### WHAT YOU HAVE TO DO
Quote all of the data exactly as given. Skip every picture it contains.

################

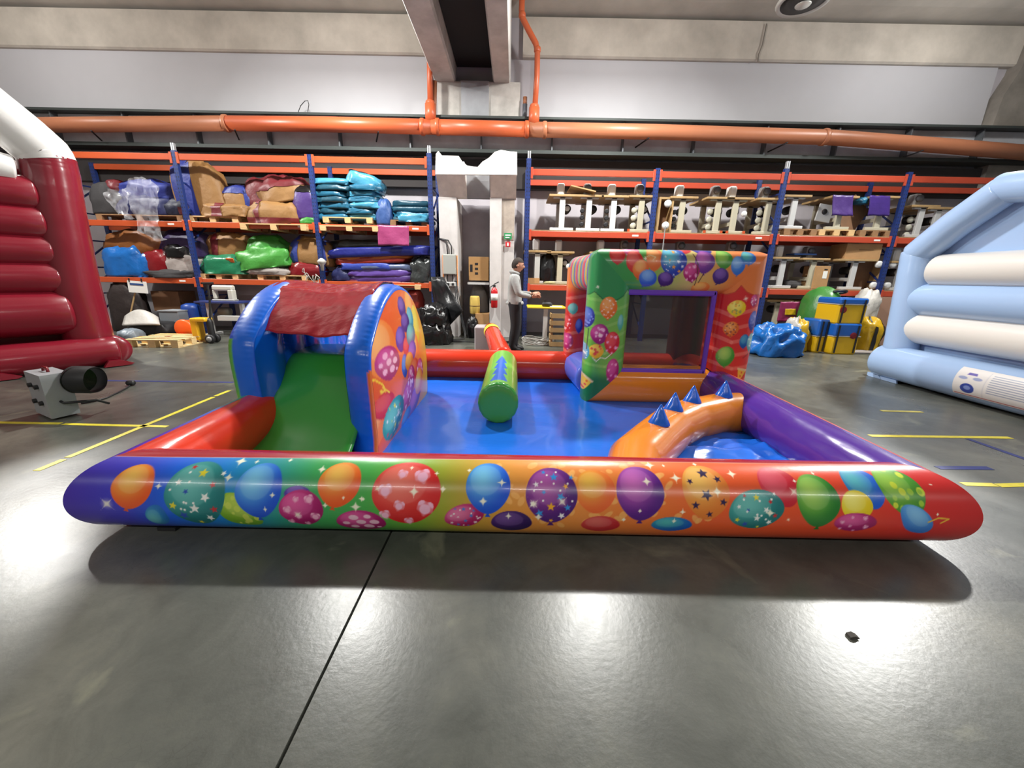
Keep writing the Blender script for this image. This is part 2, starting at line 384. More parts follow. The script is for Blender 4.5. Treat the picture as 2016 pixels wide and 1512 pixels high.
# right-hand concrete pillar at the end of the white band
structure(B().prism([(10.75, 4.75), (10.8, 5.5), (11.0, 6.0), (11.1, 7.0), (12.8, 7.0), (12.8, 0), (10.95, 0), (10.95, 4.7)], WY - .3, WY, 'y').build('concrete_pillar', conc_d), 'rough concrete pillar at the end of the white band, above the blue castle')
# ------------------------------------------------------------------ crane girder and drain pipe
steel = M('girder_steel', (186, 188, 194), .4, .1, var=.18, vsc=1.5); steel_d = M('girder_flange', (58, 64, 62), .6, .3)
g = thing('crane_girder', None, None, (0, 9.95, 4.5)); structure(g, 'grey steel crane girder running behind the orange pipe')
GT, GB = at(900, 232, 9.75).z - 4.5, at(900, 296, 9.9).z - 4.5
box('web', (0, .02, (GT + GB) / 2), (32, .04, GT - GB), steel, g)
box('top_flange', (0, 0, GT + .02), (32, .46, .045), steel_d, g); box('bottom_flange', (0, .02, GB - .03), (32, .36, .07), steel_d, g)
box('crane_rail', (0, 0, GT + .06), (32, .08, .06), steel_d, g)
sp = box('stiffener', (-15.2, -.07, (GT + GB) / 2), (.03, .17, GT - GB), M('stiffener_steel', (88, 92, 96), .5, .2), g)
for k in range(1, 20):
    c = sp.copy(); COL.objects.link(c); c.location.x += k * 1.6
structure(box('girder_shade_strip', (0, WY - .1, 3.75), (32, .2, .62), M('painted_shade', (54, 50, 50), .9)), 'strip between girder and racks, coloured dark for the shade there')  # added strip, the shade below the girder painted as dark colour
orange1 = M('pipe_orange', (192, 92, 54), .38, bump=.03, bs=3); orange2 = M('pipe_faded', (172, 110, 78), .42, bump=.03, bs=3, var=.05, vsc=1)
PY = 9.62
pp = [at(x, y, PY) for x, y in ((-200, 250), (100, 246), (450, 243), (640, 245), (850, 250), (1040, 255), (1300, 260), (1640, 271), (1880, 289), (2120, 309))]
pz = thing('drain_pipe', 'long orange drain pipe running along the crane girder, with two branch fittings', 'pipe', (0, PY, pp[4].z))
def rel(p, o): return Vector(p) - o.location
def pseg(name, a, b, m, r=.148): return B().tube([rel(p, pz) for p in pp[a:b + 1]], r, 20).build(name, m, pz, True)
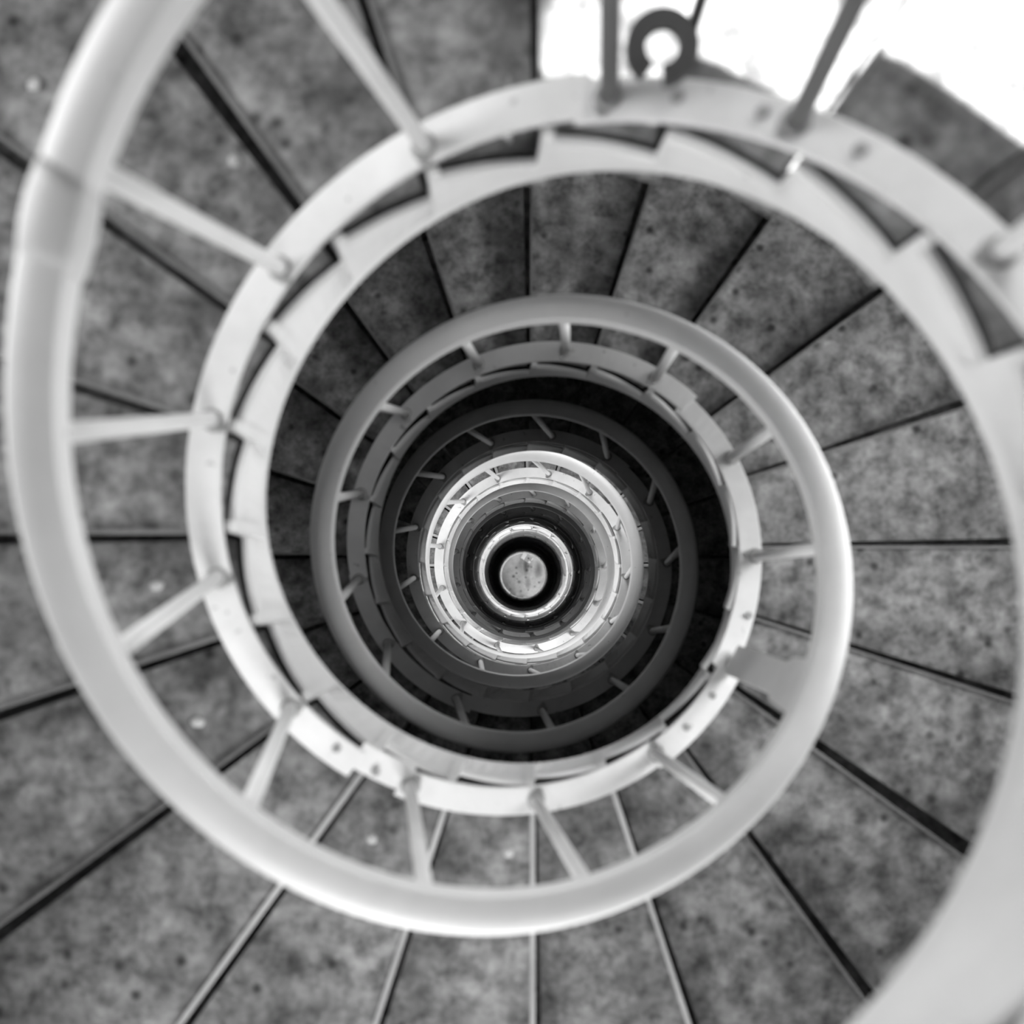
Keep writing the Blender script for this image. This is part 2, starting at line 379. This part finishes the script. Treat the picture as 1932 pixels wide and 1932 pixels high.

################

### WRITTEN SOLUTION
Keep writing the Blender script for this image. This is part 2, starting at line 384. More parts follow. The script is for Blender 4.5. Treat the picture as 2016 pixels wide and 1512 pixels high.
# right-hand concrete pillar at the end of the white band
structure(B().prism([(10.75, 4.75), (10.8, 5.5), (11.0, 6.0), (11.1, 7.0), (12.8, 7.0), (12.8, 0), (10.95, 0), (10.95, 4.7)], WY - .3, WY, 'y').build('concrete_pillar', conc_d), 'rough concrete pillar at the end of the white band, above the blue castle')
# ------------------------------------------------------------------ crane girder and drain pipe
steel = M('girder_steel', (186, 188, 194), .4, .1, var=.18, vsc=1.5); steel_d = M('girder_flange', (58, 64, 62), .6, .3)
g = thing('crane_girder', None, None, (0, 9.95, 4.5)); structure(g, 'grey steel crane girder running behind the orange pipe')
GT, GB = at(900, 232, 9.75).z - 4.5, at(900, 296, 9.9).z - 4.5
box('web', (0, .02, (GT + GB) / 2), (32, .04, GT - GB), steel, g)
box('top_flange', (0, 0, GT + .02), (32, .46, .045), steel_d, g); box('bottom_flange', (0, .02, GB - .03), (32, .36, .07), steel_d, g)
box('crane_rail', (0, 0, GT + .06), (32, .08, .06), steel_d, g)
sp = box('stiffener', (-15.2, -.07, (GT + GB) / 2), (.03, .17, GT - GB), M('stiffener_steel', (88, 92, 96), .5, .2), g)
for k in range(1, 20):
    c = sp.copy(); COL.objects.link(c); c.location.x += k * 1.6
structure(box('girder_shade_strip', (0, WY - .1, 3.75), (32, .2, .62), M('painted_shade', (54, 50, 50), .9)), 'strip between girder and racks, coloured dark for the shade there')  # added strip, the shade below the girder painted as dark colour
orange1 = M('pipe_orange', (192, 92, 54), .38, bump=.03, bs=3); orange2 = M('pipe_faded', (172, 110, 78), .42, bump=.03, bs=3, var=.05, vsc=1)
PY = 9.62
pp = [at(x, y, PY) for x, y in ((-200, 250), (100, 246), (450, 243), (640, 245), (850, 250), (1040, 255), (1300, 260), (1640, 271), (1880, 289), (2120, 309))]
pz = thing('drain_pipe', 'long orange drain pipe running along the crane girder, with two branch fittings', 'pipe', (0, PY, pp[4].z))
def rel(p, o): return Vector(p) - o.location
def pseg(name, a, b, m, r=.148): return B().tube([rel(p, pz) for p in pp[a:b + 1]], r, 20).build(name, m, pz, True)
Keep writing the Blender script for this image. This is part 2, starting at line 379. This part finishes the script. Treat the picture as 1932 pixels wide and 1932 pixels high.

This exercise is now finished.